Posting an unedited transcript, as I just did, is a disconcerting experience. It feels a little like taking off my journalistic clothes in public. For one thing, it reveals just how inarticulate I am when talking. Unlike Brian Lamb or Michael Krasny, I rarely ask questions that sound well-informed, well-rounded, and eloquent. Instead, my questions sound like this: “Well, so, um, what about that other thing?” And then the respondent goes on to talk for ten minutes.

Part of that is intentional: I figure I’m there to interview the subject, not the other way around, and once they start talking, it’s better if I just shut up and get out of the way. (The other part is that I’m just not that eloquent when speaking, in person — I’m much more comfortable expressing myself in writing.)

In the published version of an interview, I clean things up and insert questions that sound smarter — but they also help the reader, by setting up the interviewee’s replies better. Frankly, I find unedited transcripts a little hard to follow sometimes — you miss out on a lot of the nuance and gesture that forms the context of a live conversation. Editing attempts to make up for that, and that’s one of the reasons I like to let the edited interviews stand on their own.

But there’s a deeper reason why I don’t usually post transcripts.

Last week, Dave Winer wondered why journalists didn’t all just stop writing their stories, follow J.D. Lasica’s example, and post unedited transcripts for all to see.

The short answer: I don’t post my notes and transcripts for the same reason that Dave doesn’t post his source code. Interviews and notes are the reporter’s equivalent of source code. They are the framework, the blueprints, and raw data from which a story — and sometimes many stories — can be compiled. (Although transcripts and notes alone probably aren’t sufficient to compile a story, because much of the information is contained only in my own brain, and doesn’t actually get recorded until I write it into a story. But still — the analogy is good enough for my purposes.)

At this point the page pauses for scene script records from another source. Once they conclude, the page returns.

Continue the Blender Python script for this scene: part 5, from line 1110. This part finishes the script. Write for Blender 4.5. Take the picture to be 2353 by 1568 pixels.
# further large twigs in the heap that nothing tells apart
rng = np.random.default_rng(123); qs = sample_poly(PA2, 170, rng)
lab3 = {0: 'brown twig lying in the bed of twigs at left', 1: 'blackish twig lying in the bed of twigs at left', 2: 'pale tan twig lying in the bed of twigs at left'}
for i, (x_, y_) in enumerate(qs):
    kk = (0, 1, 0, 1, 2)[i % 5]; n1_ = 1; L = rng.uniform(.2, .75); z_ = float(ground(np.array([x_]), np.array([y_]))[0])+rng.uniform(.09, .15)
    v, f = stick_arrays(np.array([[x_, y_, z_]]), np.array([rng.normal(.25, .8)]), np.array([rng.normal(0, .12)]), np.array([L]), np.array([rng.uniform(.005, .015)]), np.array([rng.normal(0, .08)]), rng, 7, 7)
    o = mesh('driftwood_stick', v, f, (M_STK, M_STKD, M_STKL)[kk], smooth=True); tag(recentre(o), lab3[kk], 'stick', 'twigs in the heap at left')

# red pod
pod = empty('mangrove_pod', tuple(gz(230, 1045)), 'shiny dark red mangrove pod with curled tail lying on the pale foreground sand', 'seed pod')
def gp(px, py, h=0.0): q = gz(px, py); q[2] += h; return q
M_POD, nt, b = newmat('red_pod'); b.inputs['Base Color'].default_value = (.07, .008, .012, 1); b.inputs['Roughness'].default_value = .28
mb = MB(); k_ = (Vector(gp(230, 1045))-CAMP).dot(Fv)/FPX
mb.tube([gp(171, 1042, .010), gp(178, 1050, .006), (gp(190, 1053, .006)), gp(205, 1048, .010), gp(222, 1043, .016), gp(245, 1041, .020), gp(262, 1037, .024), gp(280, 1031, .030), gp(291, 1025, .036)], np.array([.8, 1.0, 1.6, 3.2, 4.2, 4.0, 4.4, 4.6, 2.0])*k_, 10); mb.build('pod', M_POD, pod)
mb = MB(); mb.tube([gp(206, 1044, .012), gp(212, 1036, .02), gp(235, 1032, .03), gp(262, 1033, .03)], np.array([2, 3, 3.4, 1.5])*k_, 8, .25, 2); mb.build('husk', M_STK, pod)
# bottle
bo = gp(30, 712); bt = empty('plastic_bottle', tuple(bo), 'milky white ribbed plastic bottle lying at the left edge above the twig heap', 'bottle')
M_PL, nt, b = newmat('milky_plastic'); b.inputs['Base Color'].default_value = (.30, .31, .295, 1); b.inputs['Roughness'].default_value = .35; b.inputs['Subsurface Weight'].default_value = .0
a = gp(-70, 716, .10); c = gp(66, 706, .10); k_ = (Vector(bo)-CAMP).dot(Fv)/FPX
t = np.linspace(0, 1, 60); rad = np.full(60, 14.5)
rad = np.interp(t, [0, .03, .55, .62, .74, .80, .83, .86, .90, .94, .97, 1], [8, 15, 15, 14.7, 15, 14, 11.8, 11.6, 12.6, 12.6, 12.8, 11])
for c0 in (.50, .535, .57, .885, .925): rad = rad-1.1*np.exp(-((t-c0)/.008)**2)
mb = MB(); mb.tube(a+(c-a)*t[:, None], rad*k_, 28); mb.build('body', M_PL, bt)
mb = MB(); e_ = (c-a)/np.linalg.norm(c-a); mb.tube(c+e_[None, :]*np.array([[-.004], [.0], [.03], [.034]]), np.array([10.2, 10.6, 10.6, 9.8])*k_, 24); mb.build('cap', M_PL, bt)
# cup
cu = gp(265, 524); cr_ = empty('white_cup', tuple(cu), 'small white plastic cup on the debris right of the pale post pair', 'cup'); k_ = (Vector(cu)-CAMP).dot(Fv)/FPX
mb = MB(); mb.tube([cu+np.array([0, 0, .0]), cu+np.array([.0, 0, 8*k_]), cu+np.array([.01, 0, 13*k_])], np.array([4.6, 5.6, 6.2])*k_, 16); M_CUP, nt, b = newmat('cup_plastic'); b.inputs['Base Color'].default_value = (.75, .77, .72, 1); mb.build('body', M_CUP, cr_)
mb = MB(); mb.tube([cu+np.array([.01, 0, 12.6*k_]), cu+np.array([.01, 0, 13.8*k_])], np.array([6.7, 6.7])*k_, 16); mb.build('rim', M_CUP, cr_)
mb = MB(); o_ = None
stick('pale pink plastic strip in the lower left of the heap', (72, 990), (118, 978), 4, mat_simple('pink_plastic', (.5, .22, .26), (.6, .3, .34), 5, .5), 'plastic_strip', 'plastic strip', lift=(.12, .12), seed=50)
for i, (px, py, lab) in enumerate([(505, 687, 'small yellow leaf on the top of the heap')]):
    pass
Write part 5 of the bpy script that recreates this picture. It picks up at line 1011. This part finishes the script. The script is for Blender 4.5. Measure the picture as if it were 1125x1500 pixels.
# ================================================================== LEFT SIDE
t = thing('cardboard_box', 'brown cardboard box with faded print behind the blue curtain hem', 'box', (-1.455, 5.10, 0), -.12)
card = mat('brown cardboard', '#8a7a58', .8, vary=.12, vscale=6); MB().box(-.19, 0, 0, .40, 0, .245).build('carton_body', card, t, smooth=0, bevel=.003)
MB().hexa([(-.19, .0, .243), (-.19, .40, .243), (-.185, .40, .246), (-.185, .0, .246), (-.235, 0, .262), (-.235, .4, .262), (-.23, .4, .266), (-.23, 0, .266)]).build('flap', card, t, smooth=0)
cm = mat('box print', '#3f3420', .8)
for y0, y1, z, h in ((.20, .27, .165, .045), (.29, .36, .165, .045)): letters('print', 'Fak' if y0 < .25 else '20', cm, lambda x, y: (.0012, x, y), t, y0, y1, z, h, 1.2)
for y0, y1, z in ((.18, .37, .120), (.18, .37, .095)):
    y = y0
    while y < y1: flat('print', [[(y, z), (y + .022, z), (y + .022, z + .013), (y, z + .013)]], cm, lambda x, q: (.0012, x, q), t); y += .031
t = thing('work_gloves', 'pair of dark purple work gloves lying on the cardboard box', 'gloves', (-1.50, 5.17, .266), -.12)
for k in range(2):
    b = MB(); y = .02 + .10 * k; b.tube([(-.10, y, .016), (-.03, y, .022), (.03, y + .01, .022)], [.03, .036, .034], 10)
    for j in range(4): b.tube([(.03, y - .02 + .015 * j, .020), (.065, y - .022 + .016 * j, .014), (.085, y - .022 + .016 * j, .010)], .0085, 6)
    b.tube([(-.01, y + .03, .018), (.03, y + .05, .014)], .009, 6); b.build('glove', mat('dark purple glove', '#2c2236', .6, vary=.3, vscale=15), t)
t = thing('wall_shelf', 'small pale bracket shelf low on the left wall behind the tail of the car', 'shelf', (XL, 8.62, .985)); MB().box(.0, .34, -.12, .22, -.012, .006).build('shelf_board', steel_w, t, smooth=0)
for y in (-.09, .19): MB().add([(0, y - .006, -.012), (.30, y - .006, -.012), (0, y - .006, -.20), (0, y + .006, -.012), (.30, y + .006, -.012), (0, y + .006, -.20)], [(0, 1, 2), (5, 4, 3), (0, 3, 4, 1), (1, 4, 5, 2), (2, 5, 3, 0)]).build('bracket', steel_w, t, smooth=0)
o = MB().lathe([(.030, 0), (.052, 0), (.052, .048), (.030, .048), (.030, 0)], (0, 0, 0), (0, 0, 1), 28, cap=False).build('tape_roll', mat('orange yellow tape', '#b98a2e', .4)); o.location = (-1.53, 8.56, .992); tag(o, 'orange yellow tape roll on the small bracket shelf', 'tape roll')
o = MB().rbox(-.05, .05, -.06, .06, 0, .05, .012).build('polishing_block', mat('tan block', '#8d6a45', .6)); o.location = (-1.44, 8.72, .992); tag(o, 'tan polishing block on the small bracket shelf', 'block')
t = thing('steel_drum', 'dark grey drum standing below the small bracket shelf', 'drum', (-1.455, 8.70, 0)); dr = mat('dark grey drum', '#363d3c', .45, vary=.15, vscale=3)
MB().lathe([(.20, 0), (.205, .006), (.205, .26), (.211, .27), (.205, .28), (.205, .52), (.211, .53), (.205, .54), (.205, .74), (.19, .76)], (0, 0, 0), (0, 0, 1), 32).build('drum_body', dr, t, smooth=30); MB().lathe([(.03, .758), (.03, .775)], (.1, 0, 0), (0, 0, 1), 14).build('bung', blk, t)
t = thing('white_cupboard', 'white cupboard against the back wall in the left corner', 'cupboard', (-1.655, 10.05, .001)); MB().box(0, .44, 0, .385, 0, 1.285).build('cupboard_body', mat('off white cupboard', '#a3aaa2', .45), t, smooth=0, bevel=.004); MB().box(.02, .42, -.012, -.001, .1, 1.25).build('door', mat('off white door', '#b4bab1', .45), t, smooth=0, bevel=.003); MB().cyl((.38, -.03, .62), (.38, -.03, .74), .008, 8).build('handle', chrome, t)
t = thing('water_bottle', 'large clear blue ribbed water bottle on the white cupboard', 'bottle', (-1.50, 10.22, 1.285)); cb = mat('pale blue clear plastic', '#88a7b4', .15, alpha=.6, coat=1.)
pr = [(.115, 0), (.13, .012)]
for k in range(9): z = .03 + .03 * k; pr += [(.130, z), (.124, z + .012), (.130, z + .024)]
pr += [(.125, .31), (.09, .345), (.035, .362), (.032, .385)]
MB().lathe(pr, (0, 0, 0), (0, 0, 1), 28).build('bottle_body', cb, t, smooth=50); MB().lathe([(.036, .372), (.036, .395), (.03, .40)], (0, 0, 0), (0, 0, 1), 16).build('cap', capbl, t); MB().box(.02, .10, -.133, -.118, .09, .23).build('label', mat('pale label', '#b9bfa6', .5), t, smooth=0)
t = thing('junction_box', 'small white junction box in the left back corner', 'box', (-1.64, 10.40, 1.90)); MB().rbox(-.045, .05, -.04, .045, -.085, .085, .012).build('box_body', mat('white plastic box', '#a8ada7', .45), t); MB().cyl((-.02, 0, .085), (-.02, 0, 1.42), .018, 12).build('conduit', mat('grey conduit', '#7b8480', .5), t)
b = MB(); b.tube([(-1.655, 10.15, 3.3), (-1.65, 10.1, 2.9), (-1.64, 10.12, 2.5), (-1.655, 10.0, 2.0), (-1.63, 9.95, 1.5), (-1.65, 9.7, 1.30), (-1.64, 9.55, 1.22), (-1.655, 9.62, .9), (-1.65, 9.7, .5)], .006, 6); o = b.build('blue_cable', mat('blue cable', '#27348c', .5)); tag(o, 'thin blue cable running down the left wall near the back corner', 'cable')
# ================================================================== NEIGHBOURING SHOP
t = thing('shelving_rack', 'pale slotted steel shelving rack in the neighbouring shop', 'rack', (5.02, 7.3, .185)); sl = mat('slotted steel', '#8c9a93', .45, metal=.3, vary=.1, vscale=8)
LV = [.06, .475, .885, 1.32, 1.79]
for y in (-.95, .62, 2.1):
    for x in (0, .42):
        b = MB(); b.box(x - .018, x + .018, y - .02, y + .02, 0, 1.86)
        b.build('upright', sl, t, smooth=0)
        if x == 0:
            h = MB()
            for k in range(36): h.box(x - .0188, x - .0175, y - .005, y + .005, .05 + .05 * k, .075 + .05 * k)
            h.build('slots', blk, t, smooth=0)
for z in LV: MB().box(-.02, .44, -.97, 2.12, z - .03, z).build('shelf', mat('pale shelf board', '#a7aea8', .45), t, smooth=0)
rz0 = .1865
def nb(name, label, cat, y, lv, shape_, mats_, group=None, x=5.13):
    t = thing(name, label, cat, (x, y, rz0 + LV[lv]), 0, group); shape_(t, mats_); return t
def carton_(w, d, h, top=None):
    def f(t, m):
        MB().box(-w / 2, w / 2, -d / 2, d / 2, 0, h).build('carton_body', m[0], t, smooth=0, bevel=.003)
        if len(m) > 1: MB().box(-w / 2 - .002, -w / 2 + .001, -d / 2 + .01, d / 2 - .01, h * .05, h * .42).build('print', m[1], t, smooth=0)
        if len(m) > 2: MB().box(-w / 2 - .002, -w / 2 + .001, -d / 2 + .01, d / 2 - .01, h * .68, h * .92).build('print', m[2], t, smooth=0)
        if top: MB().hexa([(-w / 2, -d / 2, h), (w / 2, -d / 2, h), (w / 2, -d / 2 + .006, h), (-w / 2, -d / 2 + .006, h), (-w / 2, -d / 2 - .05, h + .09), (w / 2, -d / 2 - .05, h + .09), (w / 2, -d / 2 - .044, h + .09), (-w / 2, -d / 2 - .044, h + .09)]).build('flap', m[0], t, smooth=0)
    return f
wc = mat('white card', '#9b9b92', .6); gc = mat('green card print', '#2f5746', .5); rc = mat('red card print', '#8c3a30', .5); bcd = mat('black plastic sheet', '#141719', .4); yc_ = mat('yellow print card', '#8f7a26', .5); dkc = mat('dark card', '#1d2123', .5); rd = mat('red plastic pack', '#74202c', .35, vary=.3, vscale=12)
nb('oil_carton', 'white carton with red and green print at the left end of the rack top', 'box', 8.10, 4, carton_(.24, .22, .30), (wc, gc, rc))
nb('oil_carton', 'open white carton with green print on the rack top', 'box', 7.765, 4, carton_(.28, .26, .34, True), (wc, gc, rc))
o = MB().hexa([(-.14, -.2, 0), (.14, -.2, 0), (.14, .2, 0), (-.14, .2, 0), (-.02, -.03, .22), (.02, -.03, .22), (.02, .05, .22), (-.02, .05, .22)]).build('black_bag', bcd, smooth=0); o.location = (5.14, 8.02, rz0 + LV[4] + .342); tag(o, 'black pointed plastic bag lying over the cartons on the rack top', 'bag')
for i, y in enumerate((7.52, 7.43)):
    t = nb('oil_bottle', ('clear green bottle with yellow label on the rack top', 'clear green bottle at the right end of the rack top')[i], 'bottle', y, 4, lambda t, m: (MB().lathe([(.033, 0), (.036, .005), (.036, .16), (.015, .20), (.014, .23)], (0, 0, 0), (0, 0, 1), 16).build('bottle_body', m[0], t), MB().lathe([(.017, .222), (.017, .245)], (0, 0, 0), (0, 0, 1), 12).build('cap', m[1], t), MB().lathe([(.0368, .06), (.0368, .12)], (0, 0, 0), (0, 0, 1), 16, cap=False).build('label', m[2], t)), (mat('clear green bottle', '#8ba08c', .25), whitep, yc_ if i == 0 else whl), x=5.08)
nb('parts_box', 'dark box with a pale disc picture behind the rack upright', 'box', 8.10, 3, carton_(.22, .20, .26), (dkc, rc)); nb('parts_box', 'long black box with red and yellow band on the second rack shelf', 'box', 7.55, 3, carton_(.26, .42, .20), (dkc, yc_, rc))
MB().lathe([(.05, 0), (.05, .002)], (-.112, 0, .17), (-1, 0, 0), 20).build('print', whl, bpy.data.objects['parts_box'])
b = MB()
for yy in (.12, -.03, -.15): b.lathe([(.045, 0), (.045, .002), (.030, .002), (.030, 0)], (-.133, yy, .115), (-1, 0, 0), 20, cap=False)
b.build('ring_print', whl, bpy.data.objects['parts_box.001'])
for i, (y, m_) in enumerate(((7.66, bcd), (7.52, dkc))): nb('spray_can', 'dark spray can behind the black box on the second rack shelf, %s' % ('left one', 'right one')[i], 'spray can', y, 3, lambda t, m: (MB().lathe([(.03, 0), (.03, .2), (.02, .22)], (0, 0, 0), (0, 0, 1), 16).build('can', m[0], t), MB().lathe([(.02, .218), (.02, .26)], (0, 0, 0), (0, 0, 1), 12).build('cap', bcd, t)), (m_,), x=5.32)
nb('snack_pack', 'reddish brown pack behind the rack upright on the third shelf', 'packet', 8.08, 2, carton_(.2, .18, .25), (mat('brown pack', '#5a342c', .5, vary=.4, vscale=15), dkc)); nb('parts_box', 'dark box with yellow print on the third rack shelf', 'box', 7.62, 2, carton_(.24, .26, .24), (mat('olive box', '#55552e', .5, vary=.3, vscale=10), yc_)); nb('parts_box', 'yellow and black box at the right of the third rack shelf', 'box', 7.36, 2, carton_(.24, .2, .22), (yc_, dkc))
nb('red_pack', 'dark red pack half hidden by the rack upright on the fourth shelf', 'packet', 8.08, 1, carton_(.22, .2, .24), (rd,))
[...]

Collecting that raw data is one part of a reporter’s expertise. Assembling it into a coherent, understandable story is another part. Both, if done well, are competitive advantages that few journalists will give up willingly, except in part — just as few software publishers make all of their code open source.

What’s more, the law even recognizes this privileged status for journalists’ notes and sources, and protects them from public disclosure in most cases.

Besides, it’s not necessarily so easy to get a good understanding of a story from an unedited transcript. Sure, there are cases where a reporter takes a quote out of context — and this probably happens more often than writers or readers of the news care to admit. In such cases, a full transcript can help set the record straight. But the other side of the coin is that a good, honest writer performs a useful service by boiling down an interview into its salient points. Readers’ time is not unlimited. It comes down to trust vs. time: Do you trust the writer enough to summarize things for you? Or do you have enough time that you don’t need to trust the writer, and can wade through pages of notes and pages of conversation?

The same dynamic goes on in software development. It’s why most people prefer to download Windows or Mac executables (trusting the software publisher) rather than downloading source code, checking it for problems, and compiling their own software.

My feeling: Writers may, if challenged, release transcripts and notes as a way of lending credibility to their stories. (They might also choose to do it just for the hell of it, as I’ve done with my Cory Doctorow interview.) But this should be their choice. By the same token, sources who have been interviewed and who have made their own recordings of the interview — an increasingly common practice — may release their own transcripts in self-defense against being misquoted. But don’t expect every reporter to release every transcript, any more than you’d expect every software publisher to release the source code to all their programs.